▼
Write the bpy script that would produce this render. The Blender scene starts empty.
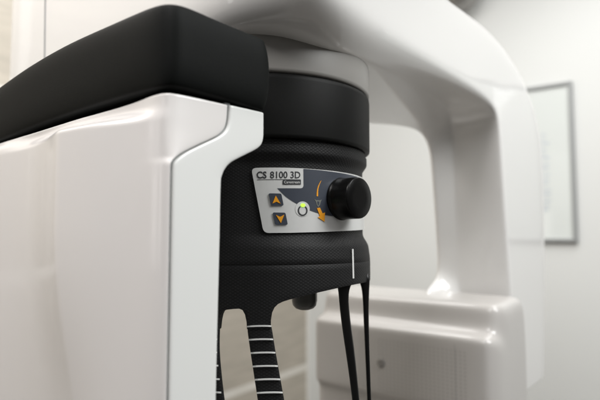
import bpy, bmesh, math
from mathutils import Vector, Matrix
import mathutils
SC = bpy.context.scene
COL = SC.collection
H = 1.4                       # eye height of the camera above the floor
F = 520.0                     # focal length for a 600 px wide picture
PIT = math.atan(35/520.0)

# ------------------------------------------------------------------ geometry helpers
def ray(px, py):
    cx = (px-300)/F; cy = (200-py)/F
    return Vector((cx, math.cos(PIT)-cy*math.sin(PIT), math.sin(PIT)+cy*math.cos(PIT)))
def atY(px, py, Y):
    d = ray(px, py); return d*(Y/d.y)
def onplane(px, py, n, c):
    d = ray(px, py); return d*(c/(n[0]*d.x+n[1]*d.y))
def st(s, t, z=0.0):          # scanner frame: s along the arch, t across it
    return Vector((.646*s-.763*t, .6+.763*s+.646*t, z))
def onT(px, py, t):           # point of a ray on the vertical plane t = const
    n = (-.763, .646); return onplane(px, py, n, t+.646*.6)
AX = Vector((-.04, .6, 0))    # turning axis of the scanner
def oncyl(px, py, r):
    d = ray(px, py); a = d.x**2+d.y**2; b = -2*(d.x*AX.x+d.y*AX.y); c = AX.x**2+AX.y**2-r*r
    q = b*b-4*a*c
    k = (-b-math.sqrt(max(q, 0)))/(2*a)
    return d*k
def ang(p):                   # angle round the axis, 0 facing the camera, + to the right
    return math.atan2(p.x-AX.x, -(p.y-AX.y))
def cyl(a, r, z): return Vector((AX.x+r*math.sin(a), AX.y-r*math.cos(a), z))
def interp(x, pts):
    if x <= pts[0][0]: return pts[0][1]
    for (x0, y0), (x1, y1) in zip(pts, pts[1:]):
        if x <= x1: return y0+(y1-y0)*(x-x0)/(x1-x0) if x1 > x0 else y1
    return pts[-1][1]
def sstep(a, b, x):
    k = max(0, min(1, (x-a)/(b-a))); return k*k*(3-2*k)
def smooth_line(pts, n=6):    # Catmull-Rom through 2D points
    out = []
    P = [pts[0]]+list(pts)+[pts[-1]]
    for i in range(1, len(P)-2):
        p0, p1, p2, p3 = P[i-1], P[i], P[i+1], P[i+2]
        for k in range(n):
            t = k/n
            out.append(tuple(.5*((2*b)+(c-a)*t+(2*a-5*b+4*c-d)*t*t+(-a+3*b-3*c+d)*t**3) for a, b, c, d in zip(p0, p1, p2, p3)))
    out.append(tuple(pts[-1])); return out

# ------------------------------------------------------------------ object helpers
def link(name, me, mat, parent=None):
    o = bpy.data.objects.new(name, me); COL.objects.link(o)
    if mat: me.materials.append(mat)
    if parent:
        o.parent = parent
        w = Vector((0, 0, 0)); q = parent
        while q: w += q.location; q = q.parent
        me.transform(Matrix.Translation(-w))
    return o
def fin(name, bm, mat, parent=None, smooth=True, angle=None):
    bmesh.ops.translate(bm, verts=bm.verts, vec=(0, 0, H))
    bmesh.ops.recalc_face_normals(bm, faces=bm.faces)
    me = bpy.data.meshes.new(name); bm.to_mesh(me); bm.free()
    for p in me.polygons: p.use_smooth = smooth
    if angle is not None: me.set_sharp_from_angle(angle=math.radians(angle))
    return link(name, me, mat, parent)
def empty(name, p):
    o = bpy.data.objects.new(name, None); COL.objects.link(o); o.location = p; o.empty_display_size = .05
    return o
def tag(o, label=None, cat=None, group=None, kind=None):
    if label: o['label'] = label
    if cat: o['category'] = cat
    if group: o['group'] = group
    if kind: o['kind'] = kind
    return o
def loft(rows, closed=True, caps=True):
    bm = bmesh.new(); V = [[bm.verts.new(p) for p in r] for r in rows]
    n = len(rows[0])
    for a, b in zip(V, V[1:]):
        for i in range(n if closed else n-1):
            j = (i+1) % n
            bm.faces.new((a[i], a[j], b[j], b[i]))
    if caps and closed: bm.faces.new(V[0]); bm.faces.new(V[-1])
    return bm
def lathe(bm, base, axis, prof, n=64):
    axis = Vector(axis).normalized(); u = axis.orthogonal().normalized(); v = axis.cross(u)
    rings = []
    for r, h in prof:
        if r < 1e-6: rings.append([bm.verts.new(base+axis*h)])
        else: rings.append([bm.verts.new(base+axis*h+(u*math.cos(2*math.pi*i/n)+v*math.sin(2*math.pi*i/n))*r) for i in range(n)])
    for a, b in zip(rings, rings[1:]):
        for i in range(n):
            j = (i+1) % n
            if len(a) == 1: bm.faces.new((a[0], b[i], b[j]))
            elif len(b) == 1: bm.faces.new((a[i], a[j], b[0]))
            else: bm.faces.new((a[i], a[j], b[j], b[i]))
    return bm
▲
Restate only the lines running from the start of the material above through the line containing "PIT = math.atan(35/520.0)", ends included. No pictures.

▶ **Finished task**:
Write the bpy script that would produce this render. The Blender scene starts empty.
import bpy, bmesh, math
from mathutils import Vector, Matrix
import mathutils
SC = bpy.context.scene
COL = SC.collection
H = 1.4                       # eye height of the camera above the floor
F = 520.0                     # focal length for a 600 px wide picture
PIT = math.atan(35/520.0)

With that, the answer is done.